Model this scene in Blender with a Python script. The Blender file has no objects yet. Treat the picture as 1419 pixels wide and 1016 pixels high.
...
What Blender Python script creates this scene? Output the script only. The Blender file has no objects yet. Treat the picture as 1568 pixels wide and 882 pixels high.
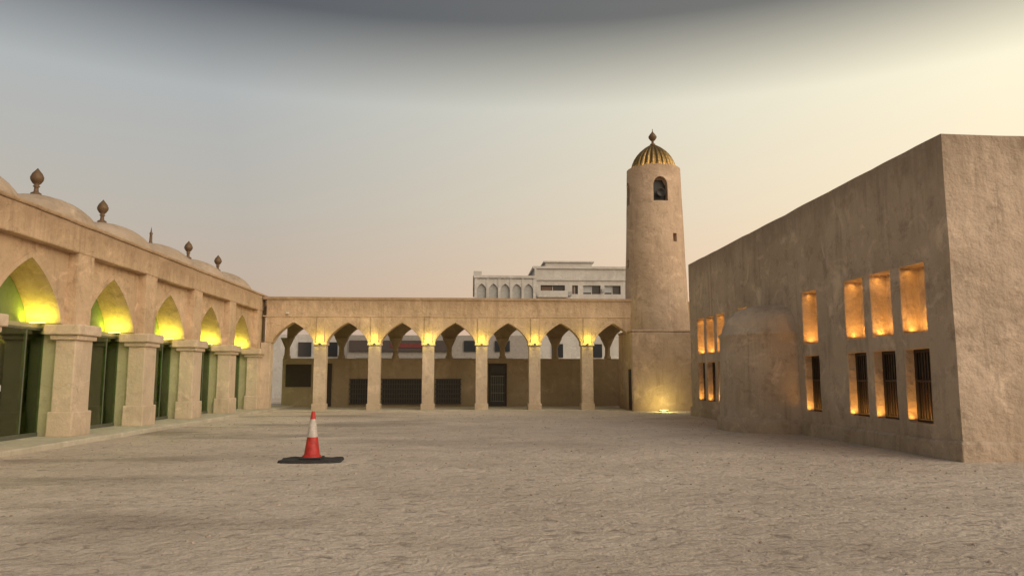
---
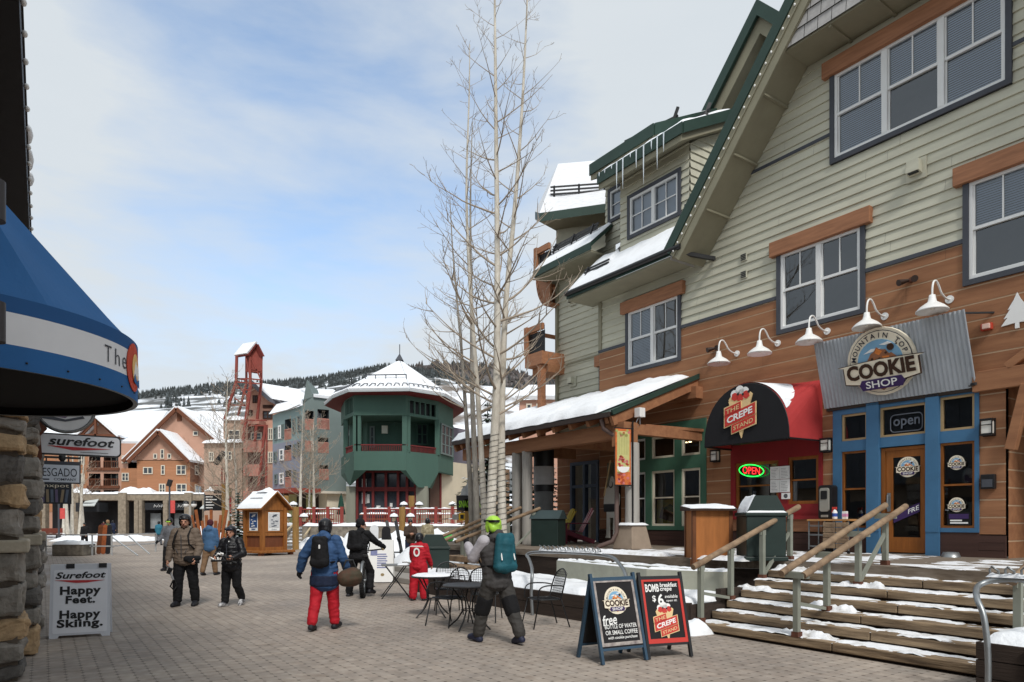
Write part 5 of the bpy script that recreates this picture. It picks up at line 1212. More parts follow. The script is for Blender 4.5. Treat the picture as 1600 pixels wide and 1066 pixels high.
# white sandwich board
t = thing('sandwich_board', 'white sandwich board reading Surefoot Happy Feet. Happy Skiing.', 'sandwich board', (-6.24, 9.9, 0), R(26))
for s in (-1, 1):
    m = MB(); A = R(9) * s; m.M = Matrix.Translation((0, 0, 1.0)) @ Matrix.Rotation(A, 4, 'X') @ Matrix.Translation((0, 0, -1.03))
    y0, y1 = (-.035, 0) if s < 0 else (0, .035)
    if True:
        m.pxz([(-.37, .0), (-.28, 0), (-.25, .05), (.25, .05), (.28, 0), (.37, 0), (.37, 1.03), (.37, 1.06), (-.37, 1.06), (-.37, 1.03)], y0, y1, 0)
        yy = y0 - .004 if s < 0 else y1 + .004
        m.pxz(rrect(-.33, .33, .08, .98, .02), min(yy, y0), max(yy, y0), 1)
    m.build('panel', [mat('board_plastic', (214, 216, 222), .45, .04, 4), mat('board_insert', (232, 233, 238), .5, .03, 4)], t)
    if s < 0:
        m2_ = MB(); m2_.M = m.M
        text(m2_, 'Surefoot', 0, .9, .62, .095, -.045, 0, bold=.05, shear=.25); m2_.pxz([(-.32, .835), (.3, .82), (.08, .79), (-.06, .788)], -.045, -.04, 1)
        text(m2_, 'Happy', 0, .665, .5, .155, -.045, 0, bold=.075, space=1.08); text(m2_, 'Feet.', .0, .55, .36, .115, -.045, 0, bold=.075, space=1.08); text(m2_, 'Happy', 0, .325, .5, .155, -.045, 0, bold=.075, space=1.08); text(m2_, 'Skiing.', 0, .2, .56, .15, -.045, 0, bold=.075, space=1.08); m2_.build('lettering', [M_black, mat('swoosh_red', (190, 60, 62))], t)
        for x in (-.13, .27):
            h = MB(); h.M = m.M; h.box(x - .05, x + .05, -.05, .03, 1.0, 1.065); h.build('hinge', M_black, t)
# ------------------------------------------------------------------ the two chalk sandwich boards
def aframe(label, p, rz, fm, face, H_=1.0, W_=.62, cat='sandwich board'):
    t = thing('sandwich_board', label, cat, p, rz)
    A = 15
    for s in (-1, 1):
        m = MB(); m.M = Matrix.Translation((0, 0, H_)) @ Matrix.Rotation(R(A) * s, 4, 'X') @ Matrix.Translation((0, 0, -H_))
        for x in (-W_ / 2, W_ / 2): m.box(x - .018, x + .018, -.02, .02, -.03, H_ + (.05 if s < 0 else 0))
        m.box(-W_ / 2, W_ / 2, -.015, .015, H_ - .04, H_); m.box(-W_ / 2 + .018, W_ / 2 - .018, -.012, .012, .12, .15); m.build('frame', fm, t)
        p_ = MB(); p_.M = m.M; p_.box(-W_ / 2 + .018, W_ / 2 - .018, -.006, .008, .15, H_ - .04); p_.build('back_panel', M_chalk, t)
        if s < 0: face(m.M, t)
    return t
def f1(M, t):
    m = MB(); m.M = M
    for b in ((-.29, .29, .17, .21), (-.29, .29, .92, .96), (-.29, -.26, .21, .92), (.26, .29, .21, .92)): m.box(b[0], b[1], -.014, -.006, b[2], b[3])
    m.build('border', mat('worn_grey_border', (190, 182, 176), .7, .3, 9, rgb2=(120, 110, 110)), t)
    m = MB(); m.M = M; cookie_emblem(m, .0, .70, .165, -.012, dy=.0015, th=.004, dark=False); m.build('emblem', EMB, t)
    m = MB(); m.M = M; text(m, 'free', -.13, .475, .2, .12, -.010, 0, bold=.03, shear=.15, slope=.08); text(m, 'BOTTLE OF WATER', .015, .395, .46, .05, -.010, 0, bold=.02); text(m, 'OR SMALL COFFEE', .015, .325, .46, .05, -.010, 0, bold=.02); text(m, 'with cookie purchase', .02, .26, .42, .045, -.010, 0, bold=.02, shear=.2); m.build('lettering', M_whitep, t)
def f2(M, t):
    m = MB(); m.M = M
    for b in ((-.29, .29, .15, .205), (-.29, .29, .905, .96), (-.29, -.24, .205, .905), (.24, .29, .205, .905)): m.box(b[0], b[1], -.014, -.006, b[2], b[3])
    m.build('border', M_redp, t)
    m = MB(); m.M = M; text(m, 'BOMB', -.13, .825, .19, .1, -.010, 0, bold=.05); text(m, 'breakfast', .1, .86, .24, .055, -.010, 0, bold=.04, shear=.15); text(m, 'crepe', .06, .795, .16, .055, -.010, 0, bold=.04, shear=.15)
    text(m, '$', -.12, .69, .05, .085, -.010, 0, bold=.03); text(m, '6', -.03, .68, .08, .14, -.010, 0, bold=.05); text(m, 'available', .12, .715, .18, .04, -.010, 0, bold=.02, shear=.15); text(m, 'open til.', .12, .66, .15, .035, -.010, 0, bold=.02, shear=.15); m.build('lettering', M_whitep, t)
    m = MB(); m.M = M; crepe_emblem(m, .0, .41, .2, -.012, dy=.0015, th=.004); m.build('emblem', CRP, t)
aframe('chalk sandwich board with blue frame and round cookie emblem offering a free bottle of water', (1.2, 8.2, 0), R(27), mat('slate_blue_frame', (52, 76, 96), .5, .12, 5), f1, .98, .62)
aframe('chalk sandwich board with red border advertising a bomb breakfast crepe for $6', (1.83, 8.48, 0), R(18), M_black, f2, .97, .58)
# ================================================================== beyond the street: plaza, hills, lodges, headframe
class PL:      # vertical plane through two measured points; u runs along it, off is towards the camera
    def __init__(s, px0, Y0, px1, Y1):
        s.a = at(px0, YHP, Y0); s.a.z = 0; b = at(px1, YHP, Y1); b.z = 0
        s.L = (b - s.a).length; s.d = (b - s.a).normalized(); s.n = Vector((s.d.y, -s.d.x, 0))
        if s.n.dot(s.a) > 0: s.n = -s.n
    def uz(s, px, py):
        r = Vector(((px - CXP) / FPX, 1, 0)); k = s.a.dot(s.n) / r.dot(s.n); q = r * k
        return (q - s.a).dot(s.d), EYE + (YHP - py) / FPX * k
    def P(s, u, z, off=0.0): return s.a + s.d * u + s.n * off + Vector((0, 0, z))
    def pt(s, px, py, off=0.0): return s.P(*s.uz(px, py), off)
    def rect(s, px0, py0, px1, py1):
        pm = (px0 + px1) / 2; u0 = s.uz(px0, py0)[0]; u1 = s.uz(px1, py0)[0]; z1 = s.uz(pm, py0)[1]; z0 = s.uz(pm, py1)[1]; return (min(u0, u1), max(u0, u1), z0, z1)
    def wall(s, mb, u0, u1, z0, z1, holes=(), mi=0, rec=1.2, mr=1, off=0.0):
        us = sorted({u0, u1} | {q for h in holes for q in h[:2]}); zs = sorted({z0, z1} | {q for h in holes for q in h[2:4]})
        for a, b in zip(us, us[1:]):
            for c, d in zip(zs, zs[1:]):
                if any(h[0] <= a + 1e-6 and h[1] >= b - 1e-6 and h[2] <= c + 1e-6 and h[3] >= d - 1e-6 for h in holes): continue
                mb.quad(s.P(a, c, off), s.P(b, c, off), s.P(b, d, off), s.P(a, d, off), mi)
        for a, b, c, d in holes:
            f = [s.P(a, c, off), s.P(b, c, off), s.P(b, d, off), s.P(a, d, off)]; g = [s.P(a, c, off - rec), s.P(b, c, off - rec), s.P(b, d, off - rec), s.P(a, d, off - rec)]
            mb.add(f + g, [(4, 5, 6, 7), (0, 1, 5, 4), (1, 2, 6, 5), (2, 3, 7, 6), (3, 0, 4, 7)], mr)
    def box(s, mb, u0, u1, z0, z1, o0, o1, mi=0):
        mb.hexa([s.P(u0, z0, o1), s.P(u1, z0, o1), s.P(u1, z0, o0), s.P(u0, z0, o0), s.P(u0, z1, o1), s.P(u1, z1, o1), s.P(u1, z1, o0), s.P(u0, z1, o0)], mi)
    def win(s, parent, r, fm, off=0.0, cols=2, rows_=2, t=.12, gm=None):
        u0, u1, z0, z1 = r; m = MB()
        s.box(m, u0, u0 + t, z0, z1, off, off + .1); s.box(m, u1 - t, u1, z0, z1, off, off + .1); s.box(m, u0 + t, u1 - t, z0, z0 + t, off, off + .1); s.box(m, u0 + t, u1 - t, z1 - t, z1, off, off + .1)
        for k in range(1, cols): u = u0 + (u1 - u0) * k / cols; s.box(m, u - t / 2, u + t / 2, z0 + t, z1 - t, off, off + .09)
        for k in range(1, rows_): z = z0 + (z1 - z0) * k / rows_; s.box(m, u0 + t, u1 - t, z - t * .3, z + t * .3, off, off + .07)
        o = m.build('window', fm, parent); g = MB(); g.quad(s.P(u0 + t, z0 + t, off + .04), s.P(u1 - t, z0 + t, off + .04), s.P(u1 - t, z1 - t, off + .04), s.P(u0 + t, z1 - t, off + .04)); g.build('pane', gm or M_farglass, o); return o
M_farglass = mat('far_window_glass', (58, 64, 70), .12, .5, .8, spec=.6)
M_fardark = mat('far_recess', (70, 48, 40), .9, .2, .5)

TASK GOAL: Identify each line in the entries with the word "file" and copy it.

RESPONSE TO THIS TASK:
Model this scene in Blender with a Python script. The Blender file has no objects yet. Treat the picture as 1419 pixels wide and 1016 pixels high.
What Blender Python script creates this scene? Output the script only. The Blender file has no objects yet. Treat the picture as 1568 pixels wide and 882 pixels high.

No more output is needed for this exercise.